I was freaked out and went outside to wipe the opossum poop on the front lawn, where my father (as a young man), lay supine, gazing at the clouds. Wiping the opossum poop on the grass made it worse; somebody (maybe my father) came by in a lawnmower and flung grass and poop and anything in its wake all over the place.
So try to wipe rather than cleanse (with turd still in my mouth). My father is checked out. And a lawnmower only spreads it out to the four winds. Again- not helpful.
Then other hot young guys brought in candy bars, one of them, a commemorative edition that was the size of a blanket: a brownie enrobed in chocolate. I knew it was a lot of food.

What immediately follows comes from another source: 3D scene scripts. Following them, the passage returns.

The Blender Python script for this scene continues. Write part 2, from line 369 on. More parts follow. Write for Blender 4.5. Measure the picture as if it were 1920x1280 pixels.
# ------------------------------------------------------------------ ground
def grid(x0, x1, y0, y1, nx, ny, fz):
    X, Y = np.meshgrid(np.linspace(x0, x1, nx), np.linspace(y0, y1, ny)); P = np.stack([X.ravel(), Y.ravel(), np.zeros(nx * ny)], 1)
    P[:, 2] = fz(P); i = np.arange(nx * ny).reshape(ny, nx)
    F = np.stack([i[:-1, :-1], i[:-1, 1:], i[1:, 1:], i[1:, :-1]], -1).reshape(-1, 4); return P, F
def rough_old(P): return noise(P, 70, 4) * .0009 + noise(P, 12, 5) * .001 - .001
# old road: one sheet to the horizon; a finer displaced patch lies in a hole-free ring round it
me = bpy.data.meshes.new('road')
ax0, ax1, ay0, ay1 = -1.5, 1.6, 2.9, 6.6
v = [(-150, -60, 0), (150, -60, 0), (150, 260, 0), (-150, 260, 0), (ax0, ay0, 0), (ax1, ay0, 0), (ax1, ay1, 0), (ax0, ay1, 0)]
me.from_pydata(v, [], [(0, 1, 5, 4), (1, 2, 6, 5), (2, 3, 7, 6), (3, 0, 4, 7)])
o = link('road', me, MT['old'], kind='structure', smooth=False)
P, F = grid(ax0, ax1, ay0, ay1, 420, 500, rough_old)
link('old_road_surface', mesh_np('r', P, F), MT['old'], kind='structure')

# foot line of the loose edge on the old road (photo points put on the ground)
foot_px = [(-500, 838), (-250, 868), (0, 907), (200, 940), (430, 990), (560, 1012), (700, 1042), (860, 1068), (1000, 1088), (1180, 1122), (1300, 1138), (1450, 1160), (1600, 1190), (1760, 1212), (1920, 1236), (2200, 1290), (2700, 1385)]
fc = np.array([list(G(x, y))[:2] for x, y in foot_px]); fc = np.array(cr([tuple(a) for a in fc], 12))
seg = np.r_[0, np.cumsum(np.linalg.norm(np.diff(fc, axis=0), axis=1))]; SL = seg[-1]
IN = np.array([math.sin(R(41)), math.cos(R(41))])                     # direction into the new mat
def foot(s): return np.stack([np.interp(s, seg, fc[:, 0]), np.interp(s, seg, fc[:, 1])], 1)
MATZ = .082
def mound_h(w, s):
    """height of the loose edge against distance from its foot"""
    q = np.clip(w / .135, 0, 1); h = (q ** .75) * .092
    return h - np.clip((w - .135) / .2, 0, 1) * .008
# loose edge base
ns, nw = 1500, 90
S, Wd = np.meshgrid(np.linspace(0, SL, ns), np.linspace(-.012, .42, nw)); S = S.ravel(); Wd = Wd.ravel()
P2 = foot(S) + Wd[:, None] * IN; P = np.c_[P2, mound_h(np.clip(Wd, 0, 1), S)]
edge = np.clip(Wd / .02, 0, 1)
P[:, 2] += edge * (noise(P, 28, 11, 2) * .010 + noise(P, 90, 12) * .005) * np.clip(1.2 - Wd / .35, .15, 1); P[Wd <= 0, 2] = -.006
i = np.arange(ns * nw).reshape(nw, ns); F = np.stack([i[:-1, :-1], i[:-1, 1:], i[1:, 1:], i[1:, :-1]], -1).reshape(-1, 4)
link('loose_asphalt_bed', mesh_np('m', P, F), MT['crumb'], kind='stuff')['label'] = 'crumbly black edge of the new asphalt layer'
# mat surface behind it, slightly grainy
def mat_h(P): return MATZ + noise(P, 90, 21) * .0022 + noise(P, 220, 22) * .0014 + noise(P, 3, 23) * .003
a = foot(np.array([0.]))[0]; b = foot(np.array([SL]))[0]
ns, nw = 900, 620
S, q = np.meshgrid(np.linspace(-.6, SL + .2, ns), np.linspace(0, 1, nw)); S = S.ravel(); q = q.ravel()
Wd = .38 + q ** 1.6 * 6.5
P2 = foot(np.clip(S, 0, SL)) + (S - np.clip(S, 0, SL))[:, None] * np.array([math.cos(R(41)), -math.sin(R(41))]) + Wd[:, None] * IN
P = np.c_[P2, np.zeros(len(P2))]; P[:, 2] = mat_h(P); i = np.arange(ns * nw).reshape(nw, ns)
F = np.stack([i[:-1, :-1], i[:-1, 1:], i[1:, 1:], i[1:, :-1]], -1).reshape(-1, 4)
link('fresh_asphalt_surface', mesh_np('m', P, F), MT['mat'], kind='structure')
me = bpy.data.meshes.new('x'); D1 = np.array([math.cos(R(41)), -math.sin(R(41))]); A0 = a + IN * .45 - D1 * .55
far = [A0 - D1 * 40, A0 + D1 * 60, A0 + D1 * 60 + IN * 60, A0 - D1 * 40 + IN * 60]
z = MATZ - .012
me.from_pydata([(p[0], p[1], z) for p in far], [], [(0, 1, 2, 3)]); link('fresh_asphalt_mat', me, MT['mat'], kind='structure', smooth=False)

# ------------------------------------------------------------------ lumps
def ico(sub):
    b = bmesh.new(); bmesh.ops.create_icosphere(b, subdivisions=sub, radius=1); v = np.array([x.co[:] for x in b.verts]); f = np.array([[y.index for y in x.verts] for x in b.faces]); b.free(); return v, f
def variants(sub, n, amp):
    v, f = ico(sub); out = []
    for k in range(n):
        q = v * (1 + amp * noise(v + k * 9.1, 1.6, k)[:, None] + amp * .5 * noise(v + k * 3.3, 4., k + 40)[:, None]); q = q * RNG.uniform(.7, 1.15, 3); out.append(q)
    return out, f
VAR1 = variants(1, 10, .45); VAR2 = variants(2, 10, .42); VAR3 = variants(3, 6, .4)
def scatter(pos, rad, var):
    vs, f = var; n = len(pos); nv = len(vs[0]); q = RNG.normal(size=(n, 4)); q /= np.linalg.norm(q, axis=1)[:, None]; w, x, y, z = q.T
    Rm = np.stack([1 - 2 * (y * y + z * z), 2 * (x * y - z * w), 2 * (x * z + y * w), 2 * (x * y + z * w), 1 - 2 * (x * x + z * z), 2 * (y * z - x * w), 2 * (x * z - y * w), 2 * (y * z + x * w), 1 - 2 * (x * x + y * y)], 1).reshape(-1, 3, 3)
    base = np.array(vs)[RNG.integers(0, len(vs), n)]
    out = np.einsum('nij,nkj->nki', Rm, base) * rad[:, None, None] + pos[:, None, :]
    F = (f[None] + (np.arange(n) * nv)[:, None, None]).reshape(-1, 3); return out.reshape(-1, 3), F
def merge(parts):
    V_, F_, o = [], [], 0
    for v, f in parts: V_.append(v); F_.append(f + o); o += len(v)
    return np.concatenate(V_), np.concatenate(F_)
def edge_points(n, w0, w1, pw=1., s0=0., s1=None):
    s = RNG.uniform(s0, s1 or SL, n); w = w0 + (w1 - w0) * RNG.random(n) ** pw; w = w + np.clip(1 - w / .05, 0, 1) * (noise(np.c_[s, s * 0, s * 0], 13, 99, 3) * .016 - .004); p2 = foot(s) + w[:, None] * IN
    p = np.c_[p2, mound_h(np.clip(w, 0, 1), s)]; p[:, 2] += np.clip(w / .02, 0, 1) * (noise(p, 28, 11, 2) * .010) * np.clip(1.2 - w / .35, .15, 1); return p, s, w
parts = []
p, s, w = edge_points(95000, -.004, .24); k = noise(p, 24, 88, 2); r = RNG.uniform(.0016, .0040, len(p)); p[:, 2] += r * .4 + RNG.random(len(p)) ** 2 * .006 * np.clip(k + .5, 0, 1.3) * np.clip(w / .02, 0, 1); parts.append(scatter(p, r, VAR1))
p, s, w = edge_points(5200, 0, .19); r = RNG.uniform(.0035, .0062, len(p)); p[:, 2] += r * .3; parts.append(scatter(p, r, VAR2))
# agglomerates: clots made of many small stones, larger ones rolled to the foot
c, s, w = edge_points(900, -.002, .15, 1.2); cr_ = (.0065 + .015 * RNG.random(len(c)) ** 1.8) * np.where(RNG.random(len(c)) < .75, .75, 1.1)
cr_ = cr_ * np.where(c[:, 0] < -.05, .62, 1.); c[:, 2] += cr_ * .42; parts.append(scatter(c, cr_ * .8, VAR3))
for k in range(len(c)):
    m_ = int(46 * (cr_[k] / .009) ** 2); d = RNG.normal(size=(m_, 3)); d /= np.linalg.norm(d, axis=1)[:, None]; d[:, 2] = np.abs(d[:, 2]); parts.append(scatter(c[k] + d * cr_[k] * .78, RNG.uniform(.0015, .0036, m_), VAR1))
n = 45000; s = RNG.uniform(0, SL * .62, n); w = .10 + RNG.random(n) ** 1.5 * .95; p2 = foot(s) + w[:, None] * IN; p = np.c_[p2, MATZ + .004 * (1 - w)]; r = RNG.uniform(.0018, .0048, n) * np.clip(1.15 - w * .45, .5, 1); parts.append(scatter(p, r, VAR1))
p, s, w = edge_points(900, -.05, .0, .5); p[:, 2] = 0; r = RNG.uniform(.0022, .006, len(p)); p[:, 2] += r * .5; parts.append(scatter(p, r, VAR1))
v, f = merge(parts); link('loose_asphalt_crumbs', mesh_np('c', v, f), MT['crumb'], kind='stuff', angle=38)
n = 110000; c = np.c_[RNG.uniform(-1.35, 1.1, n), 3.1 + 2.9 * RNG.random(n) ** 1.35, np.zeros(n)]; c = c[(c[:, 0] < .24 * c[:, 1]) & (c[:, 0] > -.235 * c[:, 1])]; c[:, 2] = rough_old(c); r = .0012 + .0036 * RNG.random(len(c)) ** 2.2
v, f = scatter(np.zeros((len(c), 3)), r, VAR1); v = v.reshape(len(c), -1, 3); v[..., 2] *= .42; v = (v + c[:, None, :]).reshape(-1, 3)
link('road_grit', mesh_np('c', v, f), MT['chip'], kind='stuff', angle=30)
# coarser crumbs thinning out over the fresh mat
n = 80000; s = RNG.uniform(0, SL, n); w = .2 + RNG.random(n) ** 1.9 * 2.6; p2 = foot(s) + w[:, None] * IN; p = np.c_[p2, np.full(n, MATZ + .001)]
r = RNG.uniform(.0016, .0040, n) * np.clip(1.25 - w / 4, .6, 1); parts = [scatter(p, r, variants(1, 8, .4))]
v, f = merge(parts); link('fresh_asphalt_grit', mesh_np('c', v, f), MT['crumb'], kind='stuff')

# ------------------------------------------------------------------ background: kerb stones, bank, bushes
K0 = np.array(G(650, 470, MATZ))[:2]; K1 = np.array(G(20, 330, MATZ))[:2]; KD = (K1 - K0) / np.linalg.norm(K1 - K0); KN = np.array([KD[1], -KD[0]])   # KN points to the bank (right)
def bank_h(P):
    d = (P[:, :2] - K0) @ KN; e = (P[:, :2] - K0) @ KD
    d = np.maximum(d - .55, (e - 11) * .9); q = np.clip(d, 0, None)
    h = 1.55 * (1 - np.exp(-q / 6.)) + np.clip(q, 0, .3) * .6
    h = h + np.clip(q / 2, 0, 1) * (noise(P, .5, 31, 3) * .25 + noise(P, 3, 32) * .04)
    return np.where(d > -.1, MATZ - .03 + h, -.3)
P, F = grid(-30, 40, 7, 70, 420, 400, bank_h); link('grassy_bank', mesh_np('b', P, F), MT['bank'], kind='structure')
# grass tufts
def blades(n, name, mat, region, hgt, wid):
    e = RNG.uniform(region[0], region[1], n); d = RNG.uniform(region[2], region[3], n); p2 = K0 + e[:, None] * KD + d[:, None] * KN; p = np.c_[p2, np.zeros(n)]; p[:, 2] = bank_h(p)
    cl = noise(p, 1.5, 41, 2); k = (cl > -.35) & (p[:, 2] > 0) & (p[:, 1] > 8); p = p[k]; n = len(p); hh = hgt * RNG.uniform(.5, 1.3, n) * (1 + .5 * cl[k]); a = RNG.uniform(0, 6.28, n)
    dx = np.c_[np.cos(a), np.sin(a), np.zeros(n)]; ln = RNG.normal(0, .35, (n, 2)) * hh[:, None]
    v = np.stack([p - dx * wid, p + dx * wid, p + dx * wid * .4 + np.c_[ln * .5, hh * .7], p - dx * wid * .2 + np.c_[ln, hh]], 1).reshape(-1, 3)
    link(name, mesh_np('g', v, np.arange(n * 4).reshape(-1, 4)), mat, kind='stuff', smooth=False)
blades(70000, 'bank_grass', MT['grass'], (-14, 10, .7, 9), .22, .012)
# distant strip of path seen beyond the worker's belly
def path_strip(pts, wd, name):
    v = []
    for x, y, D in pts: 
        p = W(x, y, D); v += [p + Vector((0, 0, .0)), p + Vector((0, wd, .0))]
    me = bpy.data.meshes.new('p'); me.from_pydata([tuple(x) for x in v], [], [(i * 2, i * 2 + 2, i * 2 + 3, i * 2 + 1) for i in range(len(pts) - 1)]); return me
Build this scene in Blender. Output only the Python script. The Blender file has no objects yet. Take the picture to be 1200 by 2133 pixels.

More distractions from hot suitors with food. This rings familiar.
END
Lisa Kudrow was sharing my apartment with her children (two sisters, pre-teen, who reminded me of two of my former choristers). We had a couple of cats and she had a pet opossum.
OK, this is the set-up.
I asked the girls "Where do you sleep here?" And they said in the back bedroom (I couldn't remember if there was one bed or two). Then I asked Lisa if her opossum was litter trained. We found out that it was not: Lisa told me that she would just eat the opossum poop as she found it. It was at that point that Lisa popped some possum poop in my mouth.
Let me spend time with the girls and create a beautiful, safe, nurturing space for them. It’s my dream- I can create a fantastic room for them or even two rooms or even their own cottage on the property.
I tell Lisa Kudrow that that opossum had better be litter trained. Lisa Kudrow needs to leave. Lisa Kudrow is not my friend. It was within my right to SPIT OUT THE TURD. I didn’t have to look ”good” in front of Lisa Kudrow. I needed to be real and respected in front of Lisa Kudrow. End of that scene.
I found that revolting and went to try to pick up the opossum turds myself. Realizing this wasn't the most sanitary thing, I meant to wash my hands. My apartment turned into my childhood home and I went to go to the basement to use the utility sink. Access to the basement was near my mother's bedroom door.
Now that Lisa Kudrow has been removed, I will use her rent deposit to hire a maid to clean up the apartment.
Mom was in her housecoat and was in full terror, glowering and yelling at me for Christ knows what. This made me upset. I went to go to the basement but she (or somebody) had placed a bucket midway down on the steps, blocking access. She became increasingly belligerent. I grabbed her arm and became physically threatening towards her.
I will say to Mom, “Why are you giving me the side-eye? Do you want to talk about something? I’m sorry if you’re having a bad day. Let’s talk when you’re feeling better.”
She somehow faded out of the dream and some adolescent boys showed up in the bedroom and one started masturbating on her bed (reminded me of a high school crush).
No need for sexual acting out. Problem solved a couple paragraphs ago.
I was freaked out and went outside to wipe the opossum poop on the front lawn, where my father (as a young man), lay supine, gazing at the clouds. Wiping the opossum poop on the grass made it worse; somebody (maybe my father) came by in a lawnmower and flung grass and poop and anything in its wake all over the place.
Dad is in his own world. I don’t need him because I’ve solved problem. Self-compassion is the opposite of learned helplessness. Say that big:
Then other hot young guys brought in candy bars, one of them, a commemorative edition that was the size of a blanket: a brownie enrobed in chocolate. I knew it was a lot of food.
You can share these with the hotties and you won’t need to binge, you know why? Self-compassion trumps learned helplessness.